Simplifying Common Statistical Terms the Lean Way
Descriptive statistics are a goldmine for process improvement. They help you move from “I think there’s a problem” to “Here’s exactly what’s wrong and how often it happens.”
Hey friend,
A few months ago, I made a post about data literacy—how it’s no longer a luxury but a necessity. Some of you took my advice, and I hope you're already seeing the benefits. Others? Still acting like data is a problem for the IT team. My dear, before Excel charts start looking like hieroglyphics, now is the time to get comfortable with data.
This week, we’re diving into statistics—the key to truly understanding data beyond just creating or reading colourful Power BI dashboards.
This post was inspired by a video I stumbled on (shoutout to whoever made it—couldn’t find the link again). The guy in the video called out people who claim to be “data analysts” just because they know how to use a few tools. His question?
"Do you actually understand data? Do you even know what mean, median, or mode is?"
And honestly? He has a point. Tools can make things look fancy, but real insight comes from knowing what your numbers are actually saying.
So today, I’m breaking down some common statistical terms—the Lean way. No jargon, no headaches. Just simple, practical understanding so you can actually use stats to drive improvements in your work without “sweating it”.
What is Statistics & Why Does It Matter in Improvement?
Statistics is just a fancy way of saying "making sense of numbers". It helps us spot trends, identify patterns, and make data-driven decisions instead of relying on gut feelings.
In process improvement, statistics help us answer questions like:
- Are things getting better or worse?
- What’s the typical performance?
- How much variation exists in our processes?
Without data and statistics, improvement work would be “vibes and Insha’Allah”. And trust me, that’s not a strategy.
Now, let’s break down some key statistical terms the Lean way.
Measures of Central Tendency (Where Your Data "Centers" Around)
1. Mean (Average)
Textbook Version: The sum of all values divided by the total number of values.
What does that even mean?
If your average customer wait time is 20 minutes, but some people are waiting 5 minutes while others are waiting 45 minutes, is that “average” really good for business? Mean gives a general idea, but it won’t show extreme values.
2. Median (Middle Value)
Textbook Version: The middle number when all values are arranged in order.
What does that even mean?
If you’re analysing customer service response times and the median is 12 minutes, it means half of your customers are getting served in 12 minutes or less.
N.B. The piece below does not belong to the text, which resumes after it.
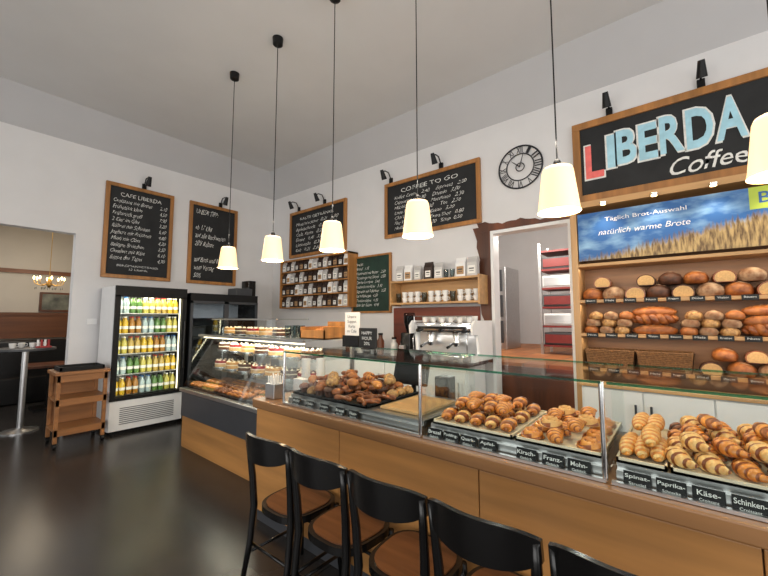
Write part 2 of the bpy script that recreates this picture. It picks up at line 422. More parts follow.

Unlike the mean, the median does not consider extreme values (e.g., that one unlucky person who waited 3 hours).
3. Mode (Most Common Value)
Textbook Version: The value that appears most frequently in a dataset.
What does that even mean?
If most customers complain about slow delivery times on Fridays, you’ve just found a pattern worth investigating. The mode helps identify common occurrences in your data.
Measures of Variability (How Scattered Your Data Is)
4. Variance (How Far Data Points Are from the Mean)
Textbook Version: The average of the squared differences from the mean.
What does that even mean?
If you track daily sales and some days you sell 5 units while other days you sell 500 units, your variance is high. That level of unpredictability will make it hard to plan inventory and staffing properly.
5. Standard Deviation (The "Spread" of Your Data)
Textbook Version: The square root of variance, showing how much data deviates from the mean.
What does that even mean?
If your manufacturing process has a low standard deviation, it means your products are consistently good. If it’s high, some products are amazing, some are absolute disasters—and that’s not great.
6. Range (Difference Between the Highest & Lowest Value)
Textbook Version: The highest value minus the lowest value.
What does that even mean?
If your customer complaint resolution time ranges from 5 minutes to 3 days, something isn’t right. Range helps spot extreme differences in performance.
Measure of Frequency Distribution (How Often Something Happens)
7. Count (Number of Occurrences)
Textbook Version: The total number of times an event happens.
What does that even mean?
If customer complaints about delivery delays happen 50 times in a month, that’s a huge red flag. Counting events helps prioritise issues.
Final Thoughts
Descriptive statistics are a goldmine for process improvement. They help you move from “I think there’s a problem” to “Here’s exactly what’s wrong and how often it happens.”
Some businesses have Business Intelligence (BI) teams to do this heavy lifting. Others? You’re on your own. Either way, the more you understand data, the better equipped you’ll be to drive improvements.
So, let me ask you:
Do you really understand your data, or do you just find colourful charts interesting?
Until next time, keep improving!
– Tomiwa
Lean Process Improvement Enthusiast
(Still trying to figure out the variance in my bank alerts.)





Long ago I was a Certified Quality Engineer and a Six Sigma Black Belt, but my career came to an end 23 years ago due to disability. Now I write movie reviews on Substack, but it gave me a lot of happiness to come across this post and discover someone who can simplify statistics for people. I subscribed. Thanks for what you are doing here. I look forward to seeing more.